• Sarah Hines

The evolution of Deathcare

It’s an exciting time to be involved in the deathcare movement right now. We have many leaders in the industry that have paved a way for our wondering, our activism and our learning. It’s a moment in time where we have our hands full of opportunity! We do however, need to be so careful not only with what is in our hands, but with the consequences of the directions we choose. I am sure that the funeral industry set out with the best intentions, that it was in fact rooted in caring however, today, I think there may be some trust issues that many recovering funeral directors can attest too. Thankfully, some funeral homes are going rogue!

There are lots of great examples of funeral homes offering alternative care options, providing Natural Burial Options, etc. But after all is said and done, they are a business that expects to see profits. It’s not a nonprofit organization –heck, some of them are publicly listed and are responsible to their shareholders for hockey stick profits.

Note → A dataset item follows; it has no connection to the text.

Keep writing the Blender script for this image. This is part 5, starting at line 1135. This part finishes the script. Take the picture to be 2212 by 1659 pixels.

But does the change in their industry have to start with them? After all, they are just feeding into and capitalizing on the epic proportions of death phobia in today’s society.

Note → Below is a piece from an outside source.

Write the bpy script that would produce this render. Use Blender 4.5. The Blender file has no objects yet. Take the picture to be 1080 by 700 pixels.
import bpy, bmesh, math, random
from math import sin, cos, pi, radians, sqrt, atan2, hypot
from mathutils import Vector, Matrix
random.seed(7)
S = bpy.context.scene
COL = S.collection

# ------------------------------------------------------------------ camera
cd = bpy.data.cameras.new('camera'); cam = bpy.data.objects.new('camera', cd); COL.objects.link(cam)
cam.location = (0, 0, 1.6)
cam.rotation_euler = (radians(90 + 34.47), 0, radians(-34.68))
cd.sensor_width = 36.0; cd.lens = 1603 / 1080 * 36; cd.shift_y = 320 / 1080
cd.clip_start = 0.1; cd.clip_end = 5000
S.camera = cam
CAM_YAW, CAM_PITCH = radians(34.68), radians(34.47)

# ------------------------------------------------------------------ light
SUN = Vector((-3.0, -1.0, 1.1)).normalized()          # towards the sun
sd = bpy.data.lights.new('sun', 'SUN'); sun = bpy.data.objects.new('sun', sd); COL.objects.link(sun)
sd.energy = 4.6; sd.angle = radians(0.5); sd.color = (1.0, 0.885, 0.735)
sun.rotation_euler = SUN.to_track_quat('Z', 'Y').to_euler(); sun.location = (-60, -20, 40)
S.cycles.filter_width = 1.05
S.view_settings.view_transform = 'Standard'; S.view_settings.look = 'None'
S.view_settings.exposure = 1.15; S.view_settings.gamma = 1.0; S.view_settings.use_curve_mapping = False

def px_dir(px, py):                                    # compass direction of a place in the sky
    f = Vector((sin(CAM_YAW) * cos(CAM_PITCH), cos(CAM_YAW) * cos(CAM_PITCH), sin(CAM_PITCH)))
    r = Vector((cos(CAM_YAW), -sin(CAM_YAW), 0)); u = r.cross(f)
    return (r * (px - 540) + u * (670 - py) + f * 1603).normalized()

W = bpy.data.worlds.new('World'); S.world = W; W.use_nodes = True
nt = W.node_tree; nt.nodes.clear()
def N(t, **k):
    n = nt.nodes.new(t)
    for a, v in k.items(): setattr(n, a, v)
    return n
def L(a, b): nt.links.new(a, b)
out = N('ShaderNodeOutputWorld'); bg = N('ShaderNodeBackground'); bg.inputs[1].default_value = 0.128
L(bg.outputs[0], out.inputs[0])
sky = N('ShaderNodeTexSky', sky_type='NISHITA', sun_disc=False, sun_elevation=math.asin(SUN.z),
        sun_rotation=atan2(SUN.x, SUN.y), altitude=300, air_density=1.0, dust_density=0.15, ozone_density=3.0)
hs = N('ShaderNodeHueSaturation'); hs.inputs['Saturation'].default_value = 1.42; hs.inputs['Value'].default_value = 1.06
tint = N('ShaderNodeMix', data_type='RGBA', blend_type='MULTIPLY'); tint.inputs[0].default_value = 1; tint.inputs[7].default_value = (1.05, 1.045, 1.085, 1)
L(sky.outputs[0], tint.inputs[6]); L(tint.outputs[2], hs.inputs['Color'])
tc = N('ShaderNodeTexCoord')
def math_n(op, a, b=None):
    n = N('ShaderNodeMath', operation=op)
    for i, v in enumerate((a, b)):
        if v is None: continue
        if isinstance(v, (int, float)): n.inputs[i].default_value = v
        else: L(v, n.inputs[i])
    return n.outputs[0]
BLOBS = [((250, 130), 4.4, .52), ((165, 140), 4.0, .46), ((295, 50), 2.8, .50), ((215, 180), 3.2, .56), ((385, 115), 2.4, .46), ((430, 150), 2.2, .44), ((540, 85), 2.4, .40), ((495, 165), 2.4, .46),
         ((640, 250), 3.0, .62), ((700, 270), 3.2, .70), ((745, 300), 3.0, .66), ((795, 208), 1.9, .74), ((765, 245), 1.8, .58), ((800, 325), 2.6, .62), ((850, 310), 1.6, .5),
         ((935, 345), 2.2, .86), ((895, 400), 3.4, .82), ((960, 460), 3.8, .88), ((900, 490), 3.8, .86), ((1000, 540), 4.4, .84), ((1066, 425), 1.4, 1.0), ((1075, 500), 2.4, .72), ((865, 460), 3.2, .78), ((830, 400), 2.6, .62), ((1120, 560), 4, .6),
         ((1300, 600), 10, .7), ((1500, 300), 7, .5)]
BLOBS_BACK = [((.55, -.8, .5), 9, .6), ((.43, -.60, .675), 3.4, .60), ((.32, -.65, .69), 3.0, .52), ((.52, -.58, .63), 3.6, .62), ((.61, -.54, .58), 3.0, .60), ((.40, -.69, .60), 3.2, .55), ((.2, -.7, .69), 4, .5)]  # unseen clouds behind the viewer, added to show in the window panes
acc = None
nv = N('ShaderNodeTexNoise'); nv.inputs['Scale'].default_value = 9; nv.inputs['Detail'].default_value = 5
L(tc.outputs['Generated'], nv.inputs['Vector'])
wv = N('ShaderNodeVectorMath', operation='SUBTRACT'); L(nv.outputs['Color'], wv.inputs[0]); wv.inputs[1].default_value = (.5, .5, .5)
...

Enter the rise of Death Doula’s in North America. They are doing to the Funeral Industry what Uber did to the Cab industry or what Amazon did to books. They are making death accessible and isn’t that what we need – death to be accessible and important? Death Midwives and death doula’s have been carving a much-needed space for humanity between what the funeral industry standard practice and what we are craving at the time fo death and dying. It’s a ripple that has turned into a wave that is on its way of becoming a tsunami. So much so, we are starting to see a call for policies, and standards and protocols. Some belive this is a great idea! It legitimizes their work! It brings it main stream is a real way!

The Recognition is phenomenal and I must applaud the amazing work of the pioneers of this much-needed work for being persistent, for patience and for everything that they have done to make space for this practice. I do worry, however.

I worry that the Professionaling Death is once again, creating a capitalist market for death. I worry that a “standard of practice” interferes with the “humanness” of dying and that the moment we start adding protocols and standards we are going to see, that the human isn’t the centre of what is important, that the Profession is. I would like to see the us give this more thought, especially here in Canada, where the movement still has a chance to shape what is at the core of it’s being. I would like us forego the idea that this needs to be standardized, that we can be who we need to be when we are needed.

Ultimately, deathcare belongs in the hands of love and I do hope that you get the chance to utilize the wonderfully meaningful services of a Death Doula to be your elder at the time of dying. That your intentions are soaked in learning a skill your ancestors forgot. That you enter this time with the full intention of taking on that role yourself the next time your family is in need.

Because, that’s what we did before the funeral industry decided it was in the business of making profit. Because, you have a legal right and obligation to care for your family and ultimately because your life needs to be filled by the weight of what it means to truly love someone even if they are not physically here for you to prove it.

There will be controversy over these thoughts… I hope there is. We are making ripples in humanity that will last many lifetimes. These are not light decisions and I look forward to wondering out loud with you.